With China's General Administration of Customs warning that the gap between demand and supply could be as wide as 30 bcm in 2010, (despite the increase in supplies from the Central Asia gas pipeline and China's ability to import LNG through its three operational terminals at Guangdong, Fujian, and Shanghai), investments in domestic gas pipeline infrastructure are due to increase. Media reports quote Wang Bin, deputy chief economist of PetroChina Natural Gas & Pipeline Company, as saying that the state plans to build 24,000 km of gas trunk lines to help improve the internal supply network between 2009 and 2015, with a further 8,000 km of branch pipelines in four key markets; the south-east, the Yangtze River Delta, the Bohai Rim, and the central south region to support sales by linking trunklines to consumers. China is also moving ahead with construction of additional LNG receiving capacity to help meet expected shortages, given forecasts by the General Administration of Customs that shortages could rise to as much as 40 bcm by 2015. The need for additional gas infrastructure to meet surging demand coupled with the favourable gas reserve potential in Xinjiang could push forward plans for constructing another two West-East gas pipelines, which could tentatively be supplied from new discoveries in the Tarim Basin as well as from increased supplies from Turkmenistan (see China: 26 June 2009: Chinese Government Mulls Fourth West-East Gas Pipeline).
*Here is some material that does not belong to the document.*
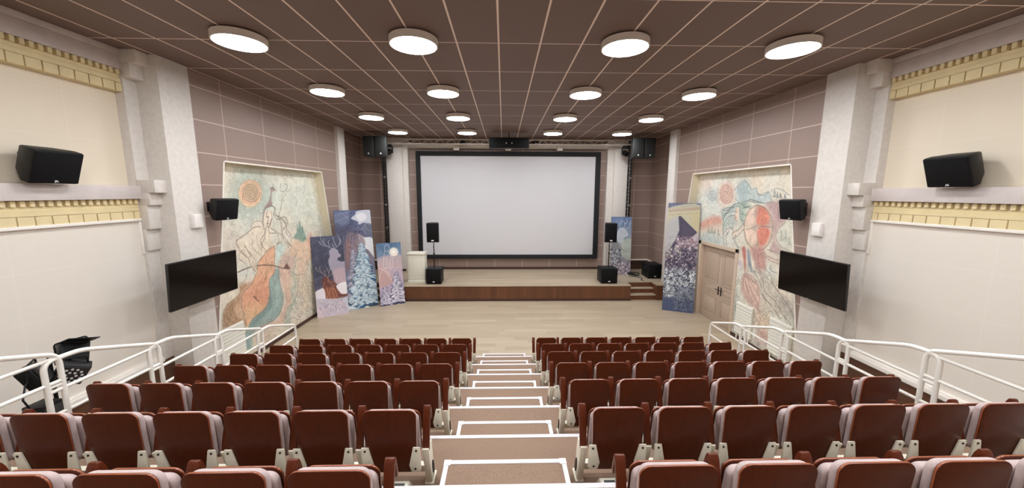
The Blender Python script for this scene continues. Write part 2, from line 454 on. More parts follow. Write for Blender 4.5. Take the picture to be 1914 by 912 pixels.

The increased emphasis on natural gas development in China is positive from an environmental perspective, as it stands to diversify the country’s energy mix away from reliance on inefficient and high-carbon-emitting coal. The Second West-East pipeline network alone will replace an estimated 76.8 million tonnes of coal and reduce emissions of sulphur dioxide by 1.66 million tones, and carbon dioxide emissions by 150 million tonnes. However, with supplies outpacing development of new gas fields, it appears that the many gas hungry residential and industrial consumers will continue to be hit by supply shortages over the coming years as China struggles to resolve its gas supply demand imbalance.